Из ячменя
варили кутью. Для этого надо отмочить и опихать зерно в мокрой ступе. Сваренный
в смеси с горохом ободранный ячмень и называли кутьёй- древняя славянская еда
язычников.
Из ячменной муки пекли яшники –
пироги в виде лепёшек. В осеннее время тесто опрокидывали на большие капустные
листы, и снизу на испечённом пироге каждой своей жилкой отпечатывался рисунок
листа.
Если пироги пекли из смеси ячневой
муки с другой (пшеничной, овсяной или гороховой), их называли двоежитниками.
В большие праздники пекли чистые
пшеничники, которые и затваривались и замешивались однородной пшеничной мукой.
Хлебную квашню для пирогов в хозяйственных семьях не использовали, для этого
имелась большая глиняная крынка или корчага.. Пироги пекли так же, как и хлеб,
только тесто присаливали и в ход пускали не закваской, а мелом.
У хозяйки-большухи перед праздником начинала болеть душа. Зато сколько прибавлялось радости и
довольства, когда вся семья садилась за самовар.
Самым известным и любимым считался
рыбник, когда в тесто загибали свежего леща, судака, щуку. ( Сорога и окунь тоже давали ароматный сок в
тесте, пропитанная им огибка не менее вкусна). Начиняли пирог и бараниной, и
солёным свиным салом, и рублеными яйцами. Запекали давленую свежую чернику.

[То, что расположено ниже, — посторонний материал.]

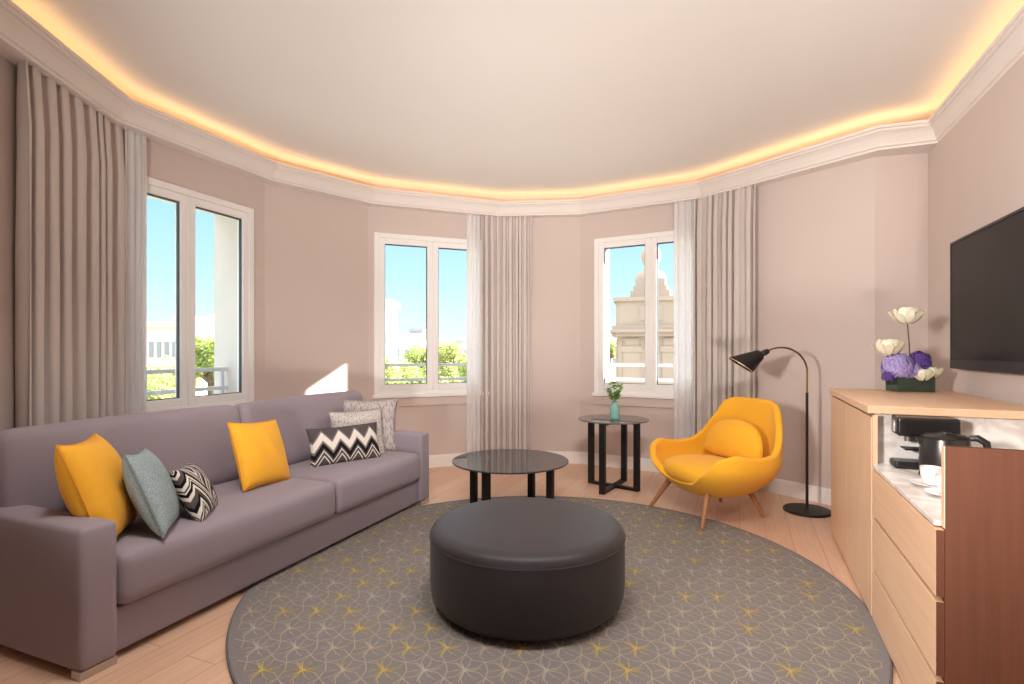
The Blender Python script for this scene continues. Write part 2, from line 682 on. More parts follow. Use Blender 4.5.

Если под рукой не было ничего, то большуха пекла луковики, а иногда загнёт и
простой солоник.
Посыпушками называли пироги,
политые разведённой на молоке картошкой и сметаной. Пекли саламатники (
рассыпчатая, хорошо промасленная каша из овсяной крупы), а тесто, испечённое
без всякой начинки, называли мякушкой.
Пироги, выпеченные перед отъездом
кого-либо из дому, называли подорожниками
В день весеннего равноденствия
пекли «жаворонки».
Любили гороховый кисель. Ели его и
холодным и горячим. В холодном виде застывший гороховый кисель разрезали ножом
и обильно поливали льняным маслом. В посты же большухи варили круглый немолотый
горох – густой, заправленный луком.
Самым распространённым после ржи
злаком был овёс. Для рожениц варили специальный овсяный отвар. Из овса делали муку, толокно и заспу, его не
мололи, а толкли в мельничных ступах.
Для этого строили даже отдельные.
Без жерновов мельницы, называемые толчеями.
Для того, чтобы приготовить заспу, зерно парили в больших чугунах, потом
сушили на печном поду и опихали, обдирали с него кожуру. Провеянное овсяное
ядро грубо размалывали на ручных
жерновах. Получалась заспа, крупа, из которой варили овсяную кашу, саламат и
овсяные, так называемые постные щи, куда нередко сыпали толчёные сухари. Овёс,
истолчённый пестами, превращался на толчее в муку, и её нужно было дважды
просеять. Высевки использовались для варки овсяного киселя, мука же обычно шла
на блины.
Овсяный кисель – любимейшая русская
еда. О нём сложена пословица» Царю да киселю места всегда хватит». В обычные дни его варили в чугунах. Большуха
квасила овсяные высевки, заранее пускала в ход сулой, утром его процеживали и
начинали варить у огня. В некоторых местах варили кисель в специальных
кадушках, опуская в него раскалённые камни.
Горячий кисель густел на глазах,
его надо было есть – не зевать. Хлебали вприкуску с ржаным хлебом, заправляя
сметаной или постным маслом. Остывший кисель застывал, и его можно было резать
ножом. Из разлевистой крынки его кувыркали в большое блюдо и заливали молоком
либо суслом. Такая еда подавалась в конце трапезы «наверхосытку». Даже самые
сытые обязаны были хотя бы хлебнуть…
Блины из овсяной муки готовили в
межговение, по утрам, в большом изобилии, особенно в масленицу. Их также
затваривали с вечера, пекли с доброй подмазкой, на больших сковородах и на
хорошем огне. Овсяный блин получался обширный и тонкий, как бумага. Он даже
просвечивал. Его скатывали жгутом, складывали в два-четыре-восемь слоёв. Ели с
пылу с жару, с топлёным коровьим маслом, со сметаной, с солёными рыжиками, с
давленой черникой или брусникой,. Оставшиеся блины поливали маслом, посыпали
заспой и ставили в метеную печь. Стопа высотой в полвершка (около двух
сантиметров) умещала в себе штук тридцать, а то и больше блинов, в зависимости
от мастерства большухи, которая, раскрасневшись, птицей мечется от огня к столу.